Fluctuation part of the in-plane conductivity $\Delta {\sigma }_{ab}\left(T\right)=1/R_{ab}\left(T\right)-1/R_n\left(T\right)$, normalized by the normal state resistance, for fields (a) perpendicular and (b), (c) parallel to the $ab$ plane. Curves in panels (b) and (c) were obtained from the same data using different $R_n\left(T\right)$: (b) $R_n=R_{ab}(H=17$ T), (c) linear extrapolation from high $T$, shown by the dashed line in Fig. 2. It is seen that fluctuation paraconductivity decays approximately exponentially with increasing $T$ with an almost field independent slope.
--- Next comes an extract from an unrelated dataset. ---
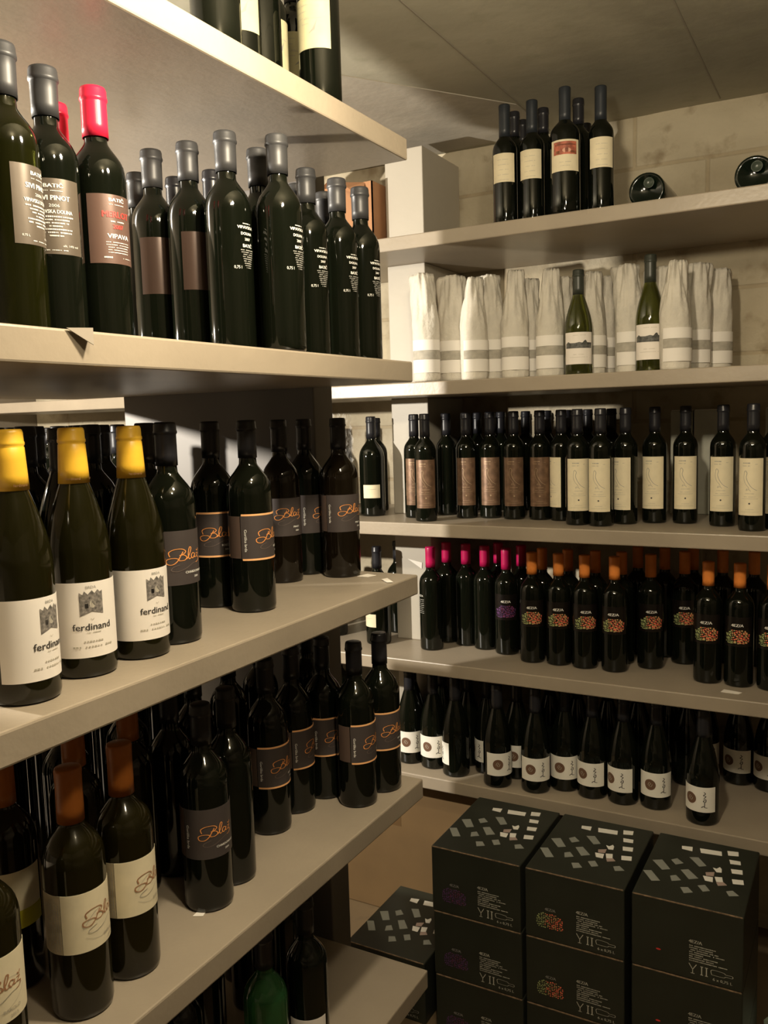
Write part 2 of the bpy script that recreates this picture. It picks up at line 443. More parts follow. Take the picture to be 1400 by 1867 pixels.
kind('magnum_left', g('big_left_glass', .0405, .315, .180, .240), cap_me('big_left_capsule', .315, .245, M_capblack),
     [('label', patch_me('small_pale_label', .0405, .058, .100, D(-40), D(40), M_cream), 'small pale label', [('lettering', A.mesh('pale_print', .0405))])])
# mosaic bottles of the fourth shelf
G_mos = g('mosaic_glass', .0362, .322, .205, .250)
def mosaic(A, u0, v0, w, h, cols, n, seed, sq=.0034):
    rr = random.Random(seed); k = int(math.sqrt(n * w / h)) + 1; r_ = int(n / k) + 1
    for i in range(k):
        for j in range(r_):
            x = (i + .5 + rr.uniform(-.25, .25)) / k; y = (j + .5 + rr.uniform(-.25, .25)) / r_
            if ((x - .5) / .52) ** 2 + ((y - .42) / .60) ** 2 > 1.05 and rr.random() < .8: continue
            c = cols[0] if x < .36 else (cols[1] if rr.random() < .62 else cols[2])
            if .3 < x < .45: c = cols[rr.randrange(3)]
            s_ = sq * rr.uniform(.7, 1.1); a = rr.uniform(-.5, .5)
            A.poly([(u0 + (x - .5) * w + s_ * .62 * math.cos(a + q), v0 + (y - .5) * h + s_ * .5 * math.sin(a + q)) for q in (.7, 2.2, 3.9, 5.5)], c)
    return A
for nm, cols, capm in (('orange_mosaic', (M_inkgreen, M_inkcoral, mat('pale_amber_ink', (0.62, 0.38, 0.16), 0.5)), M_caporange), ('purple_mosaic', (M_inkpurple, M_inkpurple, mat('plum_ink', (0.20, 0.04, 0.12), 0.5)), M_capmagenta)):
    A = Art(); mosaic(A, 0, .134, .062, .037, cols, 110, 4, .0042)
    ftext(A, '4EZ/A', 0, .1645, .030, .0075, M_inkwhite, bold=.0006)
    kind(nm, G_mos, cap_me(nm + '_cap', .322, .258, capm, ridge=False), [('label', patch_me(nm + '_label', .0362, .108, .186, D(-62), D(62), mat('black_label_paper', (0.007, 0.005, 0.004), 0.3)), 'black label with coloured mosaic', [('print', A.mesh(nm + '_print', .0362))])])
kind('orange_plain', G_mos, cap_me('orange_plain_cap', .322, .258, M_caporange, ridge=False))
A = Art()
ftext(A, '4EZ/A', 0, .172, .022, .006, M_inkwhite)
for i in range(8): bars(A, 0, .160 - i * .006, .028, .0022, 11, M_inkmidgrey, i)
kind('magenta_cap', G_mos, cap_me('magenta_capsule', .322, .258, M_capmagenta, ridge=False), [('printed_text', A.mesh('side_print', .0362), 'small white print', [])])
# sparkling bottles
A = Art(); br = mat('umber_ink', (0.16, 0.085, 0.05), 0.6)
A.disc(-.015, .071, .0150, br, 28)
A.stroke([(-.021, .069), (-.017, .077), (-.013, .074), (-.018, .068), (-.012, .066), (-.009, .073)], .0012, M_inksoft)
A.stroke([(.019, .092), (.023, .088), (.018, .083), (.024, .081), (.020, .076)], .0022, M_ink)
A.stroke([(.018, .074), (.024, .072), (.023, .065), (.018, .067), (.021, .071)], .0022, M_ink)
A.stroke([(.021, .064), (.021, .054)], .0020, M_ink); A.stroke([(.013, .050), (.019, .054), (.022, .051), (.028, .050)], .0024, M_ink)
kind('sparkling', g('sparkling_glass', .0415, .300, .118, .240, None, BURG, .0142), cap_me('sparkling_foil', .300, .225, M_capblack, rn=.0150, r0=.0172, r1=.0155),
     [('label', patch_me('emblem_label', .0415, .037, .104, D(-69), D(69), M_white2), 'white label with round emblem', [('emblem_print', A.mesh('emblem_print', .0415))])])
# second shelf of the left rack
G_bat = g('batic_glass', .035, .325, .207, .256, None, BORD, .0140)
C_bat = cap_me('grey_capsule', .325, .266, M_capgrey, rn=.0142, r0=.0160, r1=.0165)
def bat_art(red):
    A = Art(); W = M_inkwhite
    ftext(A, 'BATIČ', 0, .1795, .022, .0044, W, bold=.0005); bars(A, 0, .1735, .022, .0009, 12, W, 3)
    if red:
        A.text('MERLOT', .011, -.001, .1575, M_inkred, 0, .95, .0007); bars(A, 0, .1525, .020, .0017, 9, W, 5)
        A.text('2007', .0075, 0, .1435, M_inkred, 0, 1, .0005)
        ftext(A, 'VIPAVA', .001, .1345, .032, .0058, W, bold=.0005)
        for i in range(5): bars(A, 0, .1265 - i * .0032, .034 - .004 * (i > 2), .0011, 16, W, i)
        bars(A, -.015, .1075, .011, .0022, 5, W, 9); bars(A, .012, .1075, .018, .001, 10, W, 8)
    else:
        ftext(A, 'SIVI PINOT', 0, .1655, .037, .0058, W, bold=.0005); ftext(A, '2006', 0, .1565, .012, .0035, W)
        ftext(A, 'VIPAVSKA DOLINA', 0, .1495, .042, .0044, W, bold=.0003)
        for i in range(7): bars(A, .001, .1435 - i * .0037, (.042, .032, .030, .016, .038, .036, .016)[i], .0018, 18, W, i)
        ftext(A, '0,75 L', -.021, .110, .009, .0026, W); ftext(A, 'alk. 14% vol', .017, .110, .019, .0026, W); bars(A, 0, .1045, .026, .0011, 14, W, 5)
    return A
lab = patch_me('grey_print_label', .035, .100, .188, D(-55), D(55), M_greybrown)
kind('batic', G_bat, C_bat, [('label', lab, 'bronze grey label', [('lettering', bat_art(0).mesh('white_print', .035))])])
kind('green_batic', g('batic_green_glass', .035, .325, .207, .256, M_olived, BORD, .0140), C_bat, [('label', lab, 'bronze grey label', [('lettering', bat_art(0).mesh('white_print_b', .035))])])
kind('batic_red', G_bat, cap_me('red_capsule', .325, .262, M_capred, rn=.0142, r0=.0165, r1=.0160), [('label', patch_me('brown_print_label', .035, .100, .186, D(-62), D(58), mat('warm_bronze_paper', (0.15, 0.09, 0.07), 0.34, metal=0.25)), 'warm brown label', [('lettering', bat_art(1).mesh('red_white_print', .035))])])
kind('batic_brown', G_bat, C_bat, [('label', patch_me('glare_label', .035, .098, .185, D(-50), D(55), mat('dark_bronze_paper', (0.07, 0.045, 0.035), 0.24, metal=0.4)), 'shiny dark brown label', [])])
kind('red_plain', G_bat, cap_me('red_capsule_b', .325, .262, M_capred, rn=.0142, r0=.0165, r1=.0160))
kind('grey_plain', G_bat, C_bat)
A = Art(); W = M_inkwhite
bars(A, .002, .187, .016, .0016, 9, W, 1); A.text('VIPAVSKA', .0062, 0, .1795, W, 0, 1.1, .0003); A.text('DOLINA', .0058, .001, .1705, W, 0, 1.0, .0003)
A.text('2007', .0055, .002, .1625, W, 0, 1.0, .0002); A.text('BATIČ', .0068, .002, .1525, W, 0, 1.0, .0004)
for i in range(9): bars(A, .002, .1485 - i * .0032, .026 - i * .0019, .0016, 12 - i // 2, M_inkmidgrey, i)
A.text('0,75 l', .0062, -.016, .121, W, 0, .9)
kind('batic_text', G_bat, C_bat, [('printed_text', A.mesh('glass_print', .035), 'white print on the glass', [])])
# yellow capsule bottles
G_fer = g('burgundy_glass', .0385, .306, .150, .250, mat('deep_olive_glass', (0.018, 0.016, 0.004), 0.08, trans=0.5), BURG, .0142)
C_fer = cap_me('yellow_capsule', .306, .238, M_capyellow, rn=.0142, r0=.0188, r1=.0152)
A = Art()
A.poly([(-.014, .078), (.000, .083), (.014, .079), (.014, .1075), (.011, .106), (.008, .109), (.004, .105), (.001, .109), (-.004, .104), (-.008, .1085), (-.010, .104), (-.014, .107)], M_inkgrey)
A.disc(.001, .092, .0035, M_inksoft, 10, .005); A.rect(-.006, .090, .004, .006, M_ink)
A.text('BRDA', .0045, 0, .1115, M_inkmidgrey, 0, 1.1)
A.stroke([(-.002, .0745), (0, .0730), (.002, .0745)], .0006, M_inksoft)
ftext(A, 'ferdinand', 0, .0645, .047, .0085, M_ink, bold=.0004)
bars(A, .001, .0570, .017, .0013, 10, M_inksoft, 3); bars(A, 0, .046, .024, .0022, 7, M_inksoft, 4); bars(A, 0, .0395, .050, .0022, 14, M_inksoft, 5)
A2 = Art(); A2.text('ferdinand', .0045, -.006, .2425, M_inkbrown, 0, 1); A2.text('brda', .0045, .020, .2425, M_inkbrown, 0, 1)
kind('yellow_capped', G_fer, C_fer, [('label', patch_me('white_castle_label', .0385, .026, .119, D(-90), D(86), M_white), 'white label with castle picture', [('lettering', A.mesh('castle_print', .0385))]),
     ('capsule_print', A2.mesh('capsule_print', .0186), None, [])])
kind('yellow_plain', G_fer, C_fer)
kind('plain_burgundy', g('black_burgundy_glass', .0385, .306, .150, .250, M_glass, BURG), cap_me('black_burgundy_cap', .306, .238, M_capblack))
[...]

Panels (d) and (e) show data from (a) and (c), respectively, shifted by $T_c\left(H\right)$. (f) Field dependence of paraconductivity $\Delta {\sigma }_{ab}\left(H^{\perp }\right)$ at different $T$. An approximately exponential decay is seen.

Figure 7

(a) The upper critical field perpendicular (filled squares) and parallel to layers (filled circles and rhombuses) obtained from the scaling analysis of fluctuation conductivity according to Eq. (4) at $T>T_c\left(H\right)$. For comparison we also show middle points $H_{50\%}\left(T\right)$ of in-plane (small open circles) and out-of-plane (small open squares) resistive transitions in parallel field. The dashed line represents the $\sqrt{T_c-T}$ dependence. Open triangles (right axis) show $T$ dependence of the superconducting gap, obtained by intrinsic tunneling spectroscopy [30]. (b) $T$ dependence of the anisotropy of the upper critical field ${\gamma }_H=H_{c2}^{\parallel }/H_{c2}^{\perp }$. It is seen that at low temperature it saturates at a small value ${\gamma }_H\left(0\right)\sim 2$. (c) Angular anisotropy of the in-plane resistance $R_{ab}\left({90}^{\circ }\right)/R_{ab}\left(0^{\circ }\right)$ at $T=2$ K as a function of magnetic field. The anisotropy rapidly decreases with increasing $H$ as soon as the field approaches the paramagnetic limit.